Cacahuatepec (pop. about 5,000, on Hwy. 125 about 25 miles north of Pinotepa Nacional [1]) and its neighboring community San Pedro Amusgos [2] are important centers of the Amusgo people.
Approximately 20,000 Amusgos live in a roughly 30-mile-square region straddling the Guerrero–Oaxaca state border. Their homeland includes, besides Cacahuatepec and San Pedro Amusgos, Ometepec, Xochistlahuaca, Zacoalpán, and Tlacoachistlahuaca on the Guerrero side.
The Amusgo language is linguistically related to Mixtec, although it’s unintelligible to Mixtec speakers. Before the conquest, the Amusgos were subject to the numerically superior Mixtec kingdoms until the Amusgos were conquered by the Aztecs in A.D. 1457, and later by the Spanish.
Now, most Amusgos live as subsistence farmers, supplementing their diet with occasional fowl or small game.

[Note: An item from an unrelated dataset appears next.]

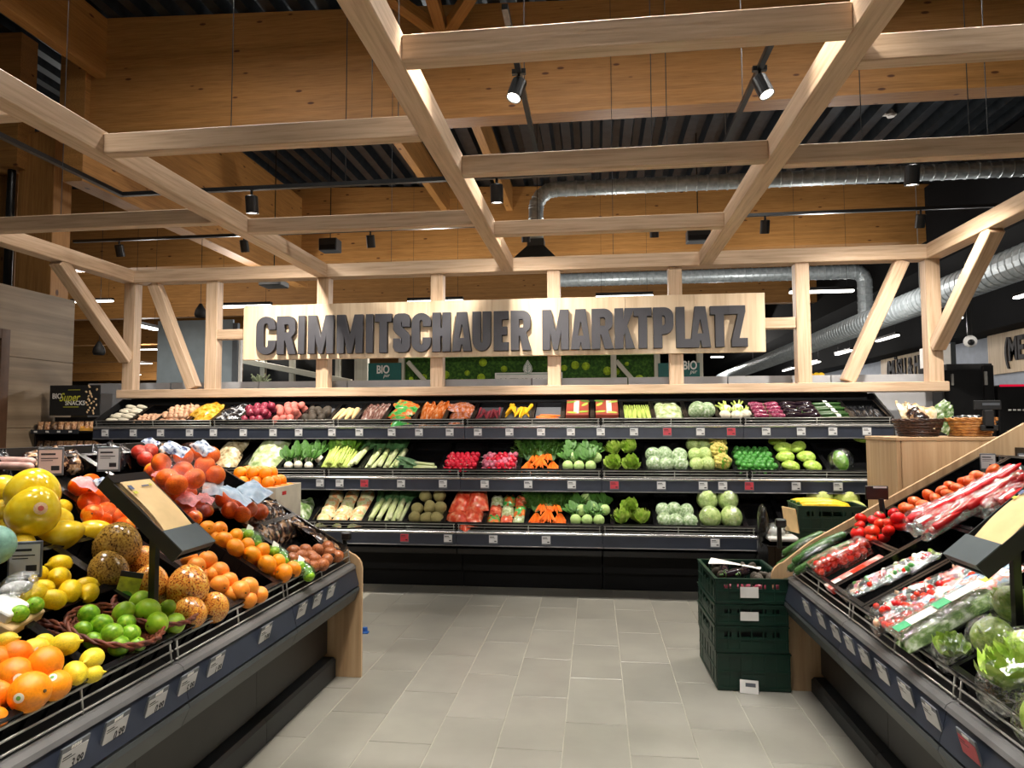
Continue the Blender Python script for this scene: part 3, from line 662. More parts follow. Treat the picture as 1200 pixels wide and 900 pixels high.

Amusgos are best known to the outside world for their lovely animal-, plant-, and human-motif huipiles, which Amusgo women always seem to be hand- embroidering on their doorsteps.
Although Cacahuatepec enjoys a big market each Sunday, that doesn’t diminish the importance of its big Easter weekend festival, as well as the day of Todos Santos (All Saints’ Day, November 1), and Día de los Muertos (Day of the Dead, November 2), when, at the cemetery, people welcome their ancestors’ return to rejoin the family.